Acco hopes to tap a multibillion-dollar market, transforming itself into a fabless design house in the process. The company has been performing RFIC design services since 1994. "We've worked with 20 different companieseither system companies that wanted their own chip or semiconductor companies [that have outsourced] overflow work" to Acco, said Masliah.

Then came what Masliah calls the "breakthrough" in the use of CMOS for the implementation of power amplifiers. He went to Pond Venture Partners Ltd believing the technology could transform his company from a design services operation into a fabless semiconductor house.

Pond was sufficiently impressed with Acco and its CMOS power amplifier to join with Partech International and put up $10 million in venture capital. Half of that money was given to Masliah early in 2007 to pay for the manufacture of prototypes to prove his concept. Acco was also able to attract Jamie Urquhart, former chief operating officer at ARM and now a partner with Pond, to sign on as interim CEO.

"The technology could have application beyond the PA," Urquhart said. "But if Acco only focuses on the cellphone PA application, the market is big enough to make it worthwhile."

Stan Bruederle, research VP with Gartner Inc., doesn't dispute the size of the market but said the case for CMOS in wideband CDMA and Edge has not been made to date, because of the need for a broad range of power with linear operation. "Amplification can be backed off from 10W to run at 2W, but you can still have an instantaneous peak of 10W. The result is you are running at 10 or 5 percent efficiency most of the time to support the peak signals."

New inroads?
Meanwhile, said Bruederle, "front-end modules are becoming popular that include filtering in the package with the PA and a CMOS controller. A move to CMOS, he said, could be unnecessary "once the PA is contained in a module."

The total annual market for PAs, including WLANs and handsets, was $1.85 billion in 2006, up from $1.43 billion in 2005, according to Bruederle. It will almost certainly top $2 billion this year. But the primary source of the market expansion has been high unit shipment growth as manufacturers have battled declining average selling prices. Handsets now routinely have two or three PAs on board as Bluetooth and Wi-Fi capabilities have been added, bringing the market's unit shipments to about 2 billion devices per year.

"It's hard to displace GaAs. There's no evidence [the PA market] is going to CMOS; if anything, it is going to GaAs," he said. "I haven't seen a compelling argument for CMOS amps yet, and the trend toward modules works against integration."

Communications base stations, with their much higher power requirements, tend to use power amps fabricated in LDMOS silicon or gallium nitride, observed Gerard Winpenny, CTO of Nujira Ltd, which focuses on offering improved efficiency for base station power amplification through architectural techniques. "The nature of the modulation is such that in the downlink [from the basestation], you end up having very poor efficiency unless you do something. The uplink has been designed to be less critical."

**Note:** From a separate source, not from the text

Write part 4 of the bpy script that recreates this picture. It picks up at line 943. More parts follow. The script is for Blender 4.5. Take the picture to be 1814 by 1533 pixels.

Winpenny argued that moving CMOS PAs beyond GSM handsets and Bluetooth into "evolved 3G" and WiMAX applications, where modulation schemes are more complex and carrier frequencies higher, would be difficult. He acknowledged that a CMOS technology that performed more like GaAs, as Acco is promising, could reduce cost in handsets.

But "claims are easy to make," Winpenny said. "The proof of the pudding will be in the eating."